One night, Reverend Curry Brown, Joe Paul Buckley, and I drove to the Brandon jail to post bond for volunteer Doug Huemmer and some college students who had been arrested. The authorities hauled us off to jail, too. That night will live in infamy in our minds, as well as in the minds of our families. We were beaten and tortured all night long. I was most severely beaten, well within an inch of my life. They did unspeakable things to me, including playing a game of Russian roulette. During it all, I suffered a heart attack. As they brutalized me, I began to hate them, but I also saw what hate had done to them. As they continued their abuse, I think that God pushed me past hatred to his response to those who would hate you: LOVE.

When I got up from my sick bed, I had a testimony that shattered hate like a blazing sword. Jesus was the only way that one could burn through racial and cultural barriers. What I noticed after all of my preaching, however, was that love was not all there was to it. People were not getting fixed. I still saw our teens dropping out of school, getting pregnant, going to prison, and worse yet, the most educated people leaving the state.

I found an answer in Jesus’ visit to Samaria. Specifically, I began to understand the need for community development. People have three intrinsic needs: the need to be loved, the need for security, and the need to belong. Jesus was able to break through the racial barriers with the broken Samarian woman by building a relationship with her and her community, and helping her with her basic needs. This is the example of what communities should be doing. Thus, the philosophy of Christian community development began to emerge. I called it the “felt-need concept” because I thought that meeting people at their most basic felt need is how one establishes the deepest relationships.

This message began to be accepted in ministries and churches around America and, indeed, the world. In 1989, Dr. Wayne Gordon and I began the Christian Community Development Association (CCDA), a network of more than 2,000 ministries and churches working in this field. Seattle Pacific University is bringing my work into a new arena, truly into a new era. My hope is that all who enter the John Perkins Center’s doors will exit to serve Christ with others of different races and cultures.

Words cannot express my deep and sincere gratitude for this great honor. I am truly humbled by this noble tribute. Please know that I always want to be available to help you proclaim the reconciling love of Jesus Christ through the John Perkins Center for Reconciliation, Leadership Training, and Community Development at SPU.
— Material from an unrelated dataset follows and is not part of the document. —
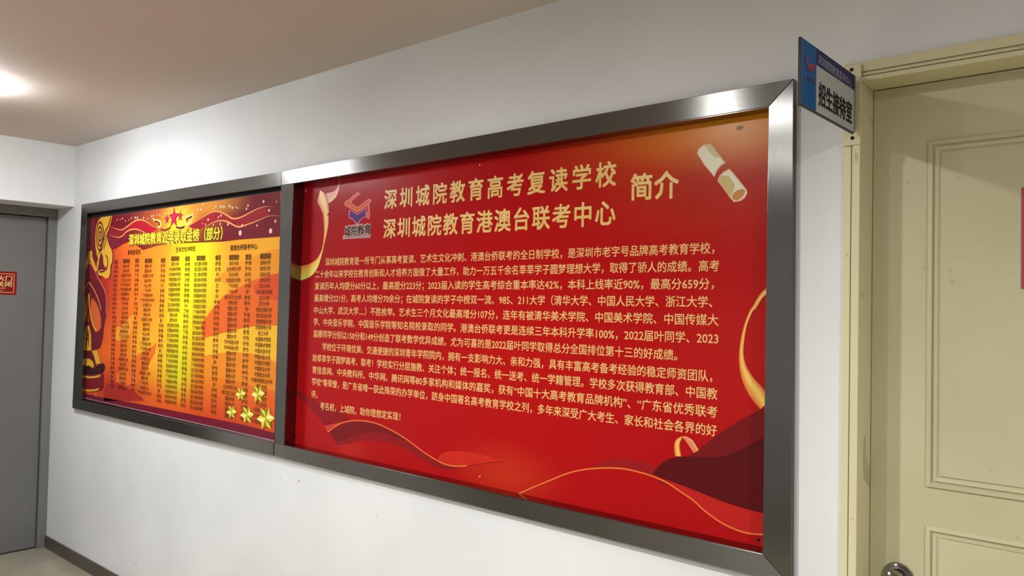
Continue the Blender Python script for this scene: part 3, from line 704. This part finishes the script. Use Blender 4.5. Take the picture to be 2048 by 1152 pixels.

My dream for the Perkins Center is that it will be the means by which students are trained to carry a holistic gospel, a gospel that saves, reconciles, and empowers people, especially the poor and oppressed of the world. That students will share God’s love and demonstrate that love by the way they live. That reconciliation will become a part of the ethos, the total life of the University, which can then inspire and become the flagship model for other colleges and universities. And that through the graduates of Seattle Pacific the world will see authentic Christianity lived out for generations to come.